The biggest annual tournament on the sports betting calendar is just around the corner. Here’s how March Madness got started in the first place.

NCAA College Basketball: March Madness

March Madness is college basketball’s version of Darwin’s survival of the fittest. Every year, 68 teams enter the NCAA Division I Men’s Basketball Tournament, and one by one, they’re eliminated as the stronger team moves ahead, facing tougher competition with every round. And in the end, the strongest team of them all takes home the hardware.

That means there are 68 spots to be filled in your March Madness brackets, which has become an annual ritual for millions of fans across North America. Here’s how this basketball tournament became one of the most important events on the sports betting calendar at Bodog.

The History of NCAA College Basketball

It all began in 1891 with those famous peach baskets. Dr. James Naismith invented the game of basketball when he was a gym teacher at the YMCA in Springfield, Massachusetts. The sport proved very popular, and quickly spread to high schools before Naismith’s colleague, CO Beamis, started the first college basketball team in 1892 at Geneva College in Pittsburgh.

A number of different groups tried to take control over how these games were organized. In 1906, the Intercollegiate Athletic Association of the United States (IAAUS) was established, largely in response to President Theodore Roosevelt’s push to regulate college football and make the game safer. In 1910, the IAAUS changed its name to the National Collegiate Athletic Association (NCAA), which controls the highest levels of college hoops to this day.

The Division I Men’s Basketball Tournament was created in 1939 by the National Association of Basketball Coaches, one year after the National Invitational Tournament (NIT) was born. In the beginning, the winner of the NIT was considered the top team in college hoops, but that would change over the years; the NCAA has since purchased the NIT, which is now a second-tier tournament for teams who do not get invited to what has become familiarly known as March Madness.

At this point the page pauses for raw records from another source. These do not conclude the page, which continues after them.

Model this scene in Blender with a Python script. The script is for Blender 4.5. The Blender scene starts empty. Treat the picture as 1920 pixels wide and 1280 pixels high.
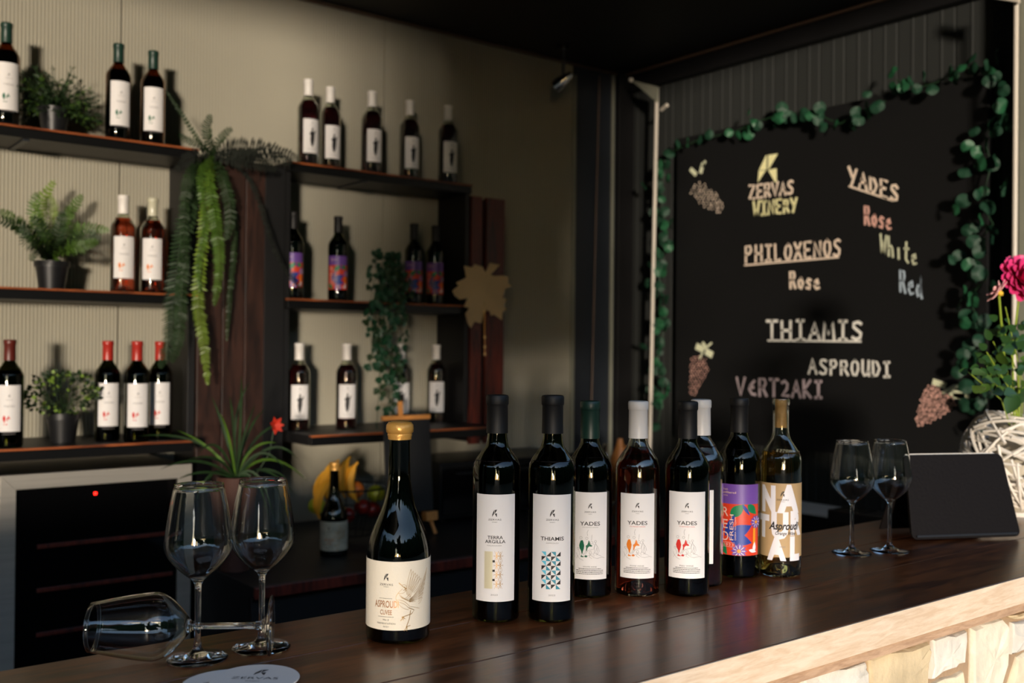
import bpy, bmesh, math, random
import numpy as np
from mathutils import Vector, Matrix, Euler
PI = math.pi
R = random.Random(7)
scn = bpy.context.scene
COL = scn.collection

# ------------------------------------------------------------------ camera
CAM = Vector((0, 0, 1.45))
FPX = 1900.0
def _axes(yaw, pitch, roll):
    cy, sy, cp, sp = math.cos(yaw), math.sin(yaw), math.cos(pitch), math.sin(pitch)
    f = Vector((sy * cp, cy * cp, sp)); r = Vector((cy, -sy, 0)); d = f.cross(r)
    cr, sr = math.cos(roll), math.sin(roll)
    return r * cr + d * sr, d * cr - r * sr, f
CR, CD, CF = _axes(math.radians(-52.014), math.radians(.393), math.radians(-.5185))
cam_data = bpy.data.cameras.new('camera'); cam = bpy.data.objects.new('camera', cam_data); COL.objects.link(cam)
cam_data.sensor_width = 36; cam_data.lens = FPX * 36 / 1920
m = Matrix.Identity(4)
for i in range(3):
    m[i][0], m[i][1], m[i][2], m[i][3] = CR[i], -CD[i], -CF[i], CAM[i]
cam.matrix_world = m
cam_data.clip_start = .05; cam_data.clip_end = 400
cam_data.dof.use_dof = True; cam_data.dof.focus_distance = 1.52; cam_data.dof.aperture_fstop = 4.2
scn.camera = cam
# ------------------------------------------------------------------ sky and sun
w = bpy.data.worlds.new('world'); scn.world = w; w.use_nodes = True
nt = w.node_tree; bg = nt.nodes['Background']
sky = nt.nodes.new('ShaderNodeTexSky'); sky.sky_type = 'NISHITA'; sky.sun_disc = False
sky.sun_elevation = math.radians(14); sky.sun_rotation = math.radians(125); sky.ozone_density = 1.6; sky.dust_density = .3
nt.links.new(sky.outputs[0], bg.inputs[0]); bg.inputs[1].default_value = .47
SUN_EL = 1.7
sd = Vector((-1, .70, -1.2207 * math.tan(math.radians(SUN_EL))))
sl = bpy.data.lights.new('sun', 'SUN'); sl.energy = 5.2; sl.color = (1, .87, .72); sl.angle = math.radians(4.5)
so = bpy.data.objects.new('sun', sl); COL.objects.link(so); so.rotation_euler = sd.to_track_quat('-Z', 'Y').to_euler()
scn.view_settings.view_transform = 'Standard'; scn.view_settings.look = 'None'
scn.view_settings.exposure = 0.0; scn.view_settings.gamma = 1.0; scn.view_settings.use_curve_mapping = False
cy = scn.cycles
cy.max_bounces = 14; cy.transmission_bounces = 14; cy.glossy_bounces = 6; cy.diffuse_bounces = 4; cy.transparent_max_bounces = 8
cy.caustics_reflective = False; cy.caustics_refractive = True; cy.use_denoising = True
cy.sample_clamp_indirect = 6.0; cy.blur_glossy = .5

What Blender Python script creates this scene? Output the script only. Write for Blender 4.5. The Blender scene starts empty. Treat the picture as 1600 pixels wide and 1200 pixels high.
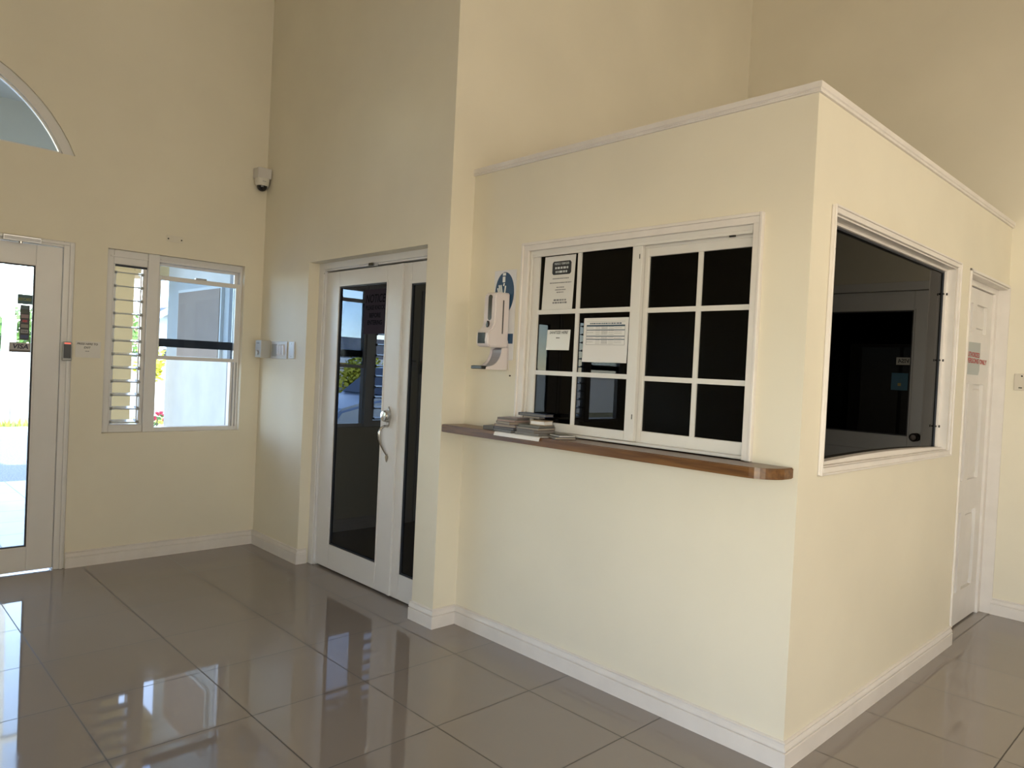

March Madness: Filling A Bracket

People have been filling in March Madness tournament brackets for roughly 40 years, and so far, nobody has correctly predicted all the winners for the entire tournament. And no wonder: the odds of doing that are somewhere around 1 in 9,223,372,036,854,775,808. The closest anyone on record has gotten to filling out the brackets perfectly is the first 34 games.

Don’t sweat hitting the perfect bracket, though. In most contests, all you need to do is finish with a better score than the rest of the contestants; points are awarded for each correct pick, with the points usually escalating as the Tournament progresses. And winning the jackpot isn’t the only reason people fill in their March Madness brackets. Every year, nearly 60 million Americans fill out these brackets, often just to give them an extra reason to cheer along as the action unfolds.

The Upsets

The NCAA Tournament is known for upsets. What may seem like a lopsided matchup on paper often turns into an unexpected result. That’s especially true in the First Round – we haven’t seen all of the top 16 overall seeds survive the opening round since 2007, and it’s happened just five times since the tournament expanded to 64 teams in 1985.

Thinking of betting on one of the four No. 1 seeds to go the distance? While that’s generally a good strategy, only once (in 2008) have all four top seeds made the Final Four, which goes to show how much value there is on the college basketball futures market for lower-seeded teams. We even saw a No. 16 seed, the UMBC Retrievers, beat the No. 1 Virginia Cavaliers in the First Round of the 2018 Tournament, the first time a 16-seed has ever beaten a No. 1 seed at March Madness.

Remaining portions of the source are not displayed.